Jung had scored high points in psychoanalysis tests conducted by the police after her arrest, which were results similar to the country's most infamous serial killers, investigators said.

After her arrest, Jung gave contrasting statements about why she killed the victim, saying she suffered from hallucinations.

"Even after I killed her, [the victim] came back to life and started talking to me," Jung told investigators who called for a mental health examination.

After she was arrested on May 27, Jung initially said she had only abandoned the body after the victim was killed by someone else.

She later changed her statement, saying she accidentally killed her in a fit of anger during an argument. On May 31, she changed her statement again and said she wanted to "give murder a try" after novels and TV programmes on the topic "piqued her interest".

The young woman, who was unemployed and lived with her grandfather in Busan, had been preparing for the murder for about three months, reading related content and searching for terms such as "murder without a corpse" on the internet.

She used a mobile app that connected parents with private tutors and contacted the victim by posing as the mother of a ninth-grader who wanted to learn English.

Jung contacted over 50 tutors, asked if they were women living alone and if they offered private lessons at their homes.

Jung then showed up at the victim's house dressed as a student in a school uniform she bought online. When the victim let her in, she butchered her with a knife, police said.

She left the crime scene to buy trash bags and bleach before returning to dismember the victim. It was past midnight when she put some body parts in a suitcase and took a taxi to a wooded area near the Nakdong River where she dumped the remains, police said.

She was caught on South Korea's public security cameras that showed her wearing a face mask and carrying a wheeled suitcase, walking back to the murder scene to dispose of the body.

The taxi driver also filed a police report when he noticed her suitcase leaking blood.
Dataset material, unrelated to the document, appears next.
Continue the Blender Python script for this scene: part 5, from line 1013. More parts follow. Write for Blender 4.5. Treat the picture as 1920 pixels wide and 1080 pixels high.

"After helping to unload the suitcase, my hand was soiled by some sticky liquid. After returning to my driver's seat, I found it to be blood," the driver said to the police. He remained unidentified and later quit his job due to post-traumatic stress from the episode.

Autopsy results showed 111 stabbing wounds on the victim.

"There were several wounds on the palm. The suspect must have nicked the palm repeatedly with the knife's ends as the victim [was already dead and] didn't resist", said Lee Jung-bin, a forensics expert who examined the victim.

Jung was reportedly raised by her grandfather after her mother left her when she was a year old and her father left her when she was six.

She failed to find employment for five years after she graduated from high school, attributing it to her poor command of English, although a store manager who interviewed her said it was impossible to converse with her as she kept silent throughout the job interview.

"Even monstrous criminals tend to be at a loss and fearful when they kill someone, but that's not what we see here," said Lee Soo-jeong, a professor of criminal psychology at Kyonggi University.

"It's a very unique scene that leads us to assume some kind of personality disorder," she added.